The shape and scatter of the galaxy main sequence for massive galaxies at cosmic noon

We present the main sequence for all galaxies and star-forming galaxies for a sample of 28,469 massive ($M_\star \ge 10^{11}$M$_\odot$) galaxies at cosmic noon ($1.5 < z < 3.0$), uniformly selected from a 17.5 deg$^2$ area (0.33 Gpc$^3$ comoving volume at these redshifts). Our large sample allows for a novel approach to investigating the galaxy main sequence that has not been accessible to previous studies. We measure the main sequence in small mass bins in the SFR-M$_{\star}$ plane without assuming a functional form for the main sequence. With a large sample of galaxies in each mass bin, we isolate star-forming galaxies by locating the transition between the star-forming and green valley populations in the SFR-M$_{\star}$ plane. This approach eliminates the need for arbitrarily defined fixed cutoffs when isolating the star-forming galaxy population, which often biases measurements of the scatter around the star-forming galaxy main sequence.

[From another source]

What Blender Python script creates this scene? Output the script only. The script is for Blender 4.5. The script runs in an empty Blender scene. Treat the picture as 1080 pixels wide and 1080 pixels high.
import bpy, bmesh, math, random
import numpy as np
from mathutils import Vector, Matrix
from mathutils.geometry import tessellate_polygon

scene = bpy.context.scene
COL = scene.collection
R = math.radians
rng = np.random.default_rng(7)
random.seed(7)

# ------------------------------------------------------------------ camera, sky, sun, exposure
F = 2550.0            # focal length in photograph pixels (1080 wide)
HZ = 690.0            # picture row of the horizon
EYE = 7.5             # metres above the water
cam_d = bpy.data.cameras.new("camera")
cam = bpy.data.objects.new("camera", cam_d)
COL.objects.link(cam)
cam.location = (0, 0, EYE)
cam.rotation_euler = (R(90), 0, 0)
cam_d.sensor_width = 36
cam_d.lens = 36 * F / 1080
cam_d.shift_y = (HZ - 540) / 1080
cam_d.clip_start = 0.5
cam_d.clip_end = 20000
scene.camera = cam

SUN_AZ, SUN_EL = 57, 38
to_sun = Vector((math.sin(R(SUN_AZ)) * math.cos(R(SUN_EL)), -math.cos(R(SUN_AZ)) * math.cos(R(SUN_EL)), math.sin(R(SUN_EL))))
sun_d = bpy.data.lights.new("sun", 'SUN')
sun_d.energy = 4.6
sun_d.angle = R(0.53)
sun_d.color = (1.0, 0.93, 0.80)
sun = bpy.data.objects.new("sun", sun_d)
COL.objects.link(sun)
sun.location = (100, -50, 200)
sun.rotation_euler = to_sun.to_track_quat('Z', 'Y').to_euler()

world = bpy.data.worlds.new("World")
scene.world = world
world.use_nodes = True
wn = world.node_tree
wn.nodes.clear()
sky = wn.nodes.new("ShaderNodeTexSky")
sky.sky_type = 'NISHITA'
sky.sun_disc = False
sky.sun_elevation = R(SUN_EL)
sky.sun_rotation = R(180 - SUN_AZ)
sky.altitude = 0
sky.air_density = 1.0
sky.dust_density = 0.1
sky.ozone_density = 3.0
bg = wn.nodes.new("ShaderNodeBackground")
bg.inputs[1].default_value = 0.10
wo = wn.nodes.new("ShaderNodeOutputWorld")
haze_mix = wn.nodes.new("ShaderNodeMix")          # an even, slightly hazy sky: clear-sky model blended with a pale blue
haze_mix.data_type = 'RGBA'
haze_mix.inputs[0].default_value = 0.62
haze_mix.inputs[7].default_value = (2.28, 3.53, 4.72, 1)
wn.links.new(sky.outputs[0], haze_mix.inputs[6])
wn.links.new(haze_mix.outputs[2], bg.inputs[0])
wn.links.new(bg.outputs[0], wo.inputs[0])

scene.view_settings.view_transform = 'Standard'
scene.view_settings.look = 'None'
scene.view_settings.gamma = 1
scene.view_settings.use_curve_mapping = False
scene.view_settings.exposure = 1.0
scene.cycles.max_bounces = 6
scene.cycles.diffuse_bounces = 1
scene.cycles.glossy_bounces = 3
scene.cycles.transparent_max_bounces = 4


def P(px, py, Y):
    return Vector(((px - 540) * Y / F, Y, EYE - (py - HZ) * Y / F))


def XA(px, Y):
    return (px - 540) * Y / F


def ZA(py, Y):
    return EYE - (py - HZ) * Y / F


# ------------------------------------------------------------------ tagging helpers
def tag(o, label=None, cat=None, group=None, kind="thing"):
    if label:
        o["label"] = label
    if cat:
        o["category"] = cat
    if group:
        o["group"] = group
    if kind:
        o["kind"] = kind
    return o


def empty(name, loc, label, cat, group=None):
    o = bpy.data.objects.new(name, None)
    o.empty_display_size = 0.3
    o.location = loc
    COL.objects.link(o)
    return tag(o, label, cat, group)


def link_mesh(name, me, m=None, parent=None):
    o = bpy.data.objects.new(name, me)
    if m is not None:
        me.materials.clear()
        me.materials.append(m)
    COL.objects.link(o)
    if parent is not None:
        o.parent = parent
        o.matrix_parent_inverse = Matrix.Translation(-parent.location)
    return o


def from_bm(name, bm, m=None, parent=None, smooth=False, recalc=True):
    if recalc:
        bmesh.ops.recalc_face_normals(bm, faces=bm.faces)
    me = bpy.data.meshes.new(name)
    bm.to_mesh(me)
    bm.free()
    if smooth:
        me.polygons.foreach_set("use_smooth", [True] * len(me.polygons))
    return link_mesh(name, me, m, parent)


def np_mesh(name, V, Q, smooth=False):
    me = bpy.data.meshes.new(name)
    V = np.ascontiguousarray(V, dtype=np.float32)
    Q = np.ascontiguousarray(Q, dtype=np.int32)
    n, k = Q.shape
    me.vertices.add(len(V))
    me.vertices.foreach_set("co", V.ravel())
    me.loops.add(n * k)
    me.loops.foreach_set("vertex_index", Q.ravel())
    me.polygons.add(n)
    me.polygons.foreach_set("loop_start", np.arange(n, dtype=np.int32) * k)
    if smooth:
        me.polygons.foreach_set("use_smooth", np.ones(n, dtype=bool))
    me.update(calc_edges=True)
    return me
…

We find that the main sequence for all galaxies becomes increasingly flat towards present day at the high-mass end, while the star-forming galaxy main sequence does not. We attribute this difference to the increasing fraction of the collective green valley and quiescent galaxy population from $z=3.0$ to $z=1.5$. Additionally, we measure the total scatter around the star-forming galaxy main sequence and find that it is $\sim0.5-1.0$ dex with little evolution as a function of mass or redshift. We discuss the implications that these results have for pinpointing the physical processes driving massive galaxy evolution.